Olympic sentiment in the UK has undergone a sudden reversal. With the London Games opening on July 27, Britons have stopped moaning about recent bungles. The media, sensing the public mood, has swung squarely behind the occasion. Whatever goes wrong, Olympic investment is likely to feel like it was worth it - even if the finances argue otherwise.

London and Britain badly need the event to go well given the run of dire news from the country - a bank rate-fixing scandal, phone hacking by the media, a double-dip recession, Olympic security concerns and an embarrassing mix-up between the North and South Korean flags at a recent football game. The British summer has delivered record rainfall. And this time last year, London was in flames with mass rioting and looting spreading to the regions.

 

A deficit-cutting country can't really afford the $14 billion cost either. True, pre-Games building may have delivered an economic boost, but the latest GDP decline shows that has mostly passed. London will doubtless feel a hangover when the show leaves town. The current squeeze of services and accommodation, a factor in the capital's buoyant real-estate market, will unwind. The economic legacy is doubtful too. A large part of London's eastern suburb has undergone speculative development. Regeneration will follow if businesses really want to relocate there. But they may not. Other parts of the capital remain the first choice for entrepreneurs.
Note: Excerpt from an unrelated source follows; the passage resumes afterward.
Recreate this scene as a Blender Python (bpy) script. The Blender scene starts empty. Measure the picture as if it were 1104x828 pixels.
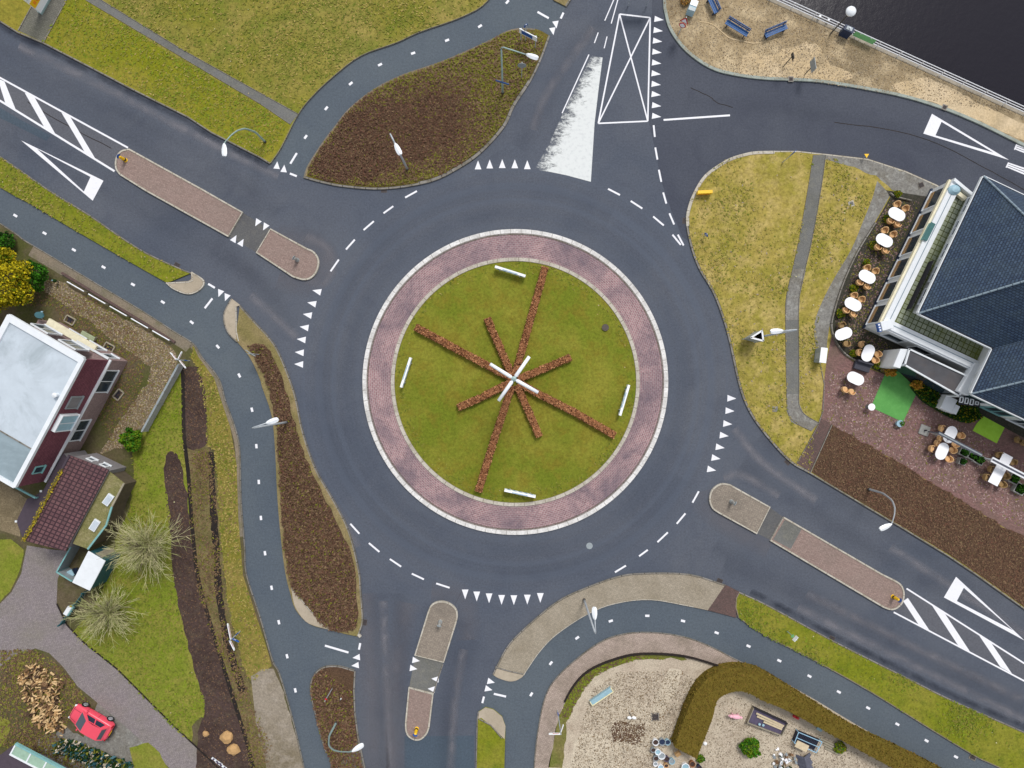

Still, the problems in the run-up have been fixed. The army has made good the shortfall caused by failures by a private security contractor. The city is moving. If the opening and closing ceremonies are what count from a marketing perspective, the UK can press home its advantage in creative industries. British imagination and 'soft power' may prevail over Beijing budgets. Feeling the atmosphere in London, it's easy to see why even debt-ridden Spain is keen to press ahead with its bid to host the 2020 games. But the UK has the confidence of financial markets. Madrid, on the verge of a bailout, is surely sending the wrong signal.

There will be more glitches, and there is the risk of worse. The world is watching - news broadcasts in former Olympic host China have given much airtime to organisational blunders. The UK will be judged on its response to forthcoming challenges. But right now, the Games are paying non-financial dividends, notably a palpable feel-good factor. Sadly the authorities can't bottle it, let alone bank it.